Muito envolvida na defesa dos direitos da comunidade LGBT, a americana Raven Saunders comemorou sua medalha de prata no arremesso de peso, formando um X com os braços no pódio, em sinal de apoio aos oprimidos.
Na cerimônia de abertura, a polonesa Aleksandra Jarmolinska, do tiro, desfilou com uma máscara de arco-íris, as cores que simbolizam a comunidade LGBT.
E, pela primeira vez na história olímpica, uma renomada atleta transgênero participou: a halterofilista neozelandesa Laurel Hubbard, que nasceu homem e se tornou mulher.
Visivelmente sobrecarregada pelos acontecimentos, Hubbard não brilhou em Tóquio, mas sua mera presença gerou um complexo debate sobre questões de bioética, direitos humanos, igualdade e identidade no esporte.
"É claro que não estou totalmente alheia à controvérsia em torno da minha participação nesses Jogos", disse.
"Por isso, gostaria de agradecer especialmente ao COI por ratificar seu compromisso com os princípios do olimpismo e estabelecer que o esporte é algo para todas as pessoas, que é inclusivo e acessível", comentou, após um desempenho em que não conseguiu levantar nenhuma barra.
Itsuo Masuda a apoiou: "Coitada, sofreu tantas críticas... Ela é apenas um ser humano".
Gon Matsunaka, chefe da "Pride House" de Tóquio, um centro especializado em minorias sexuais que abriu suas portas em outubro de 2020, acredita que a neozelandesa sofreu pressão adicional, devido à atenção que recebeu.
"Atletas como ela não deveriam ter que ser corajosas só porque são transgêneros", disse Matsunaka à AFP, valorizando o gesto do coração que fez com os dedos na frente das câmeras no final de sua apresentação, que "pode ser interpretado como um sinal de apoio às pessoas trans".

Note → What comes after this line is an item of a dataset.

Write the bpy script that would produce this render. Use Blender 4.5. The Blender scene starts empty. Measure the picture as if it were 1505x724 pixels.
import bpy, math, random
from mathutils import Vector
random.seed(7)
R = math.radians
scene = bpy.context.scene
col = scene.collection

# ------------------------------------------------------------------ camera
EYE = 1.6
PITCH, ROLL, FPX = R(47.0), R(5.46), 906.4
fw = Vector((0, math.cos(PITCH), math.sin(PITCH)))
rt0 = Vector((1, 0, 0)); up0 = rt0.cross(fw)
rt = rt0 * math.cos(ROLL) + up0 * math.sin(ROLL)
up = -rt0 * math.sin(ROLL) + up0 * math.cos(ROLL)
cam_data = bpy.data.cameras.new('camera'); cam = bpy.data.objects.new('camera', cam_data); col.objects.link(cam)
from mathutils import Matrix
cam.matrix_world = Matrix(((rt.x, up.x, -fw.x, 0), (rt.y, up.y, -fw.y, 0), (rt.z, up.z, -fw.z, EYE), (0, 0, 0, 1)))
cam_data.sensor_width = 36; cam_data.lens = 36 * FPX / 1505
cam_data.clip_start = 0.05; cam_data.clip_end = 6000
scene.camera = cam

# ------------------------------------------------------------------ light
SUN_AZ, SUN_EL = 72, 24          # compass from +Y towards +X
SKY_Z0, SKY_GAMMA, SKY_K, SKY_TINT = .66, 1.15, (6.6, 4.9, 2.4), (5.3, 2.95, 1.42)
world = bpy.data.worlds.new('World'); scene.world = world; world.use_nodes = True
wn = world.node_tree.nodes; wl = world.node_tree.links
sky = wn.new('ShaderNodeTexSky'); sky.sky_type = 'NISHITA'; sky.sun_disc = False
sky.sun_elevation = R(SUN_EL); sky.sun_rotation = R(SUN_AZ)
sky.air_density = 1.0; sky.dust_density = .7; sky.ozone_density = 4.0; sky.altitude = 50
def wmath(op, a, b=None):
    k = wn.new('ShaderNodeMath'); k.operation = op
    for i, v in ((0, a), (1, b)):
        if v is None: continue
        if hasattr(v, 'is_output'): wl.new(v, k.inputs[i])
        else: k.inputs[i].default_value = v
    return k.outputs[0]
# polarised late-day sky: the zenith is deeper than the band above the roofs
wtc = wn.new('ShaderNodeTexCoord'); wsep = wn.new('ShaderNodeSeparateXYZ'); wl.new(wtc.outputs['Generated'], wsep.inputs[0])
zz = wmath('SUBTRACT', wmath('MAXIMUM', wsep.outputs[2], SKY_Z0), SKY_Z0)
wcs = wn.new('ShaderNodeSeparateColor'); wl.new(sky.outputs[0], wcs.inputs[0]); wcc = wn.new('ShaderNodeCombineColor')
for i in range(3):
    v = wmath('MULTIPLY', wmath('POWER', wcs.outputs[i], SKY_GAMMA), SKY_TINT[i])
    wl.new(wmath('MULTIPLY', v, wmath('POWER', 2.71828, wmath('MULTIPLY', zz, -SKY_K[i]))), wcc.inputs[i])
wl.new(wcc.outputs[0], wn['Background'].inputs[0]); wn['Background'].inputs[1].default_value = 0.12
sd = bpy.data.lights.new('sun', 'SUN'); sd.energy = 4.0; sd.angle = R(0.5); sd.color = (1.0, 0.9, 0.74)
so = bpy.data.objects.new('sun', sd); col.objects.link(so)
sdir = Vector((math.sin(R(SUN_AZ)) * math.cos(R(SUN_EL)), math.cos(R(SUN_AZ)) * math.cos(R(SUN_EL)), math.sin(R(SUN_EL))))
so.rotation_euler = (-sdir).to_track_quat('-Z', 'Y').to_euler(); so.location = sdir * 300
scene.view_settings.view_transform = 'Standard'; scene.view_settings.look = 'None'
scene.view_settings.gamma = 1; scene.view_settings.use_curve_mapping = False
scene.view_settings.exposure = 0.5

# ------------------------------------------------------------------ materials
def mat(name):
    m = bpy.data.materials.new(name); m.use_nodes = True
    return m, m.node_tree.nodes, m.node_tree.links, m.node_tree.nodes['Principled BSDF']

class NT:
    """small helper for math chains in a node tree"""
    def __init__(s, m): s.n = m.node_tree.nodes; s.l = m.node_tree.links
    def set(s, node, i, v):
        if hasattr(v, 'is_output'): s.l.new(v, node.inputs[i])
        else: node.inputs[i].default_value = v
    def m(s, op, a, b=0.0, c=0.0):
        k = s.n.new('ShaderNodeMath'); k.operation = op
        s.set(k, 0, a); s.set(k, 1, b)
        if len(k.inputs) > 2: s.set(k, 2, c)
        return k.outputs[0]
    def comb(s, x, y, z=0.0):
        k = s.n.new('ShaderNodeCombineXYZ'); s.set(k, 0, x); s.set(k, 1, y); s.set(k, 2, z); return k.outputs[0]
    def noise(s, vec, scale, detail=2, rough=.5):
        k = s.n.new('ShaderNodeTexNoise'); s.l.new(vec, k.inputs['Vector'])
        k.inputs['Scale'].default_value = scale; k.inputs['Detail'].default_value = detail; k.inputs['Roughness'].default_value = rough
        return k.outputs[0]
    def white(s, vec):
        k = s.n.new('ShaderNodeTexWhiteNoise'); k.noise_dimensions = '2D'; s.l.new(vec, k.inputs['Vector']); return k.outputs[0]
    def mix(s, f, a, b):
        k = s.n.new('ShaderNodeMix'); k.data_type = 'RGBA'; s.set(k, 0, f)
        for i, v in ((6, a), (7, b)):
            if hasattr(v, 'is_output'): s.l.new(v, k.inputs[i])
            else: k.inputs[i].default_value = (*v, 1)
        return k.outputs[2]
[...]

"Temos um longo caminho a percorrer", disse Itsuo Masuda, em um país, o Japão, onde uma nova lei antidiscriminação não passou antes dos Jogos, devido à falta de consenso no Parlamento.
Pela primeira vez, no entanto, um tribunal japonês decidiu em março deste ano que o não reconhecimento do casamento gay pelo país era inconstitucional.
Masuda espera um dia ver atletas abertamente LGBT participarem dos Jogos e que não seja algo extraordinário: "Só temos que viver mais para ver isso".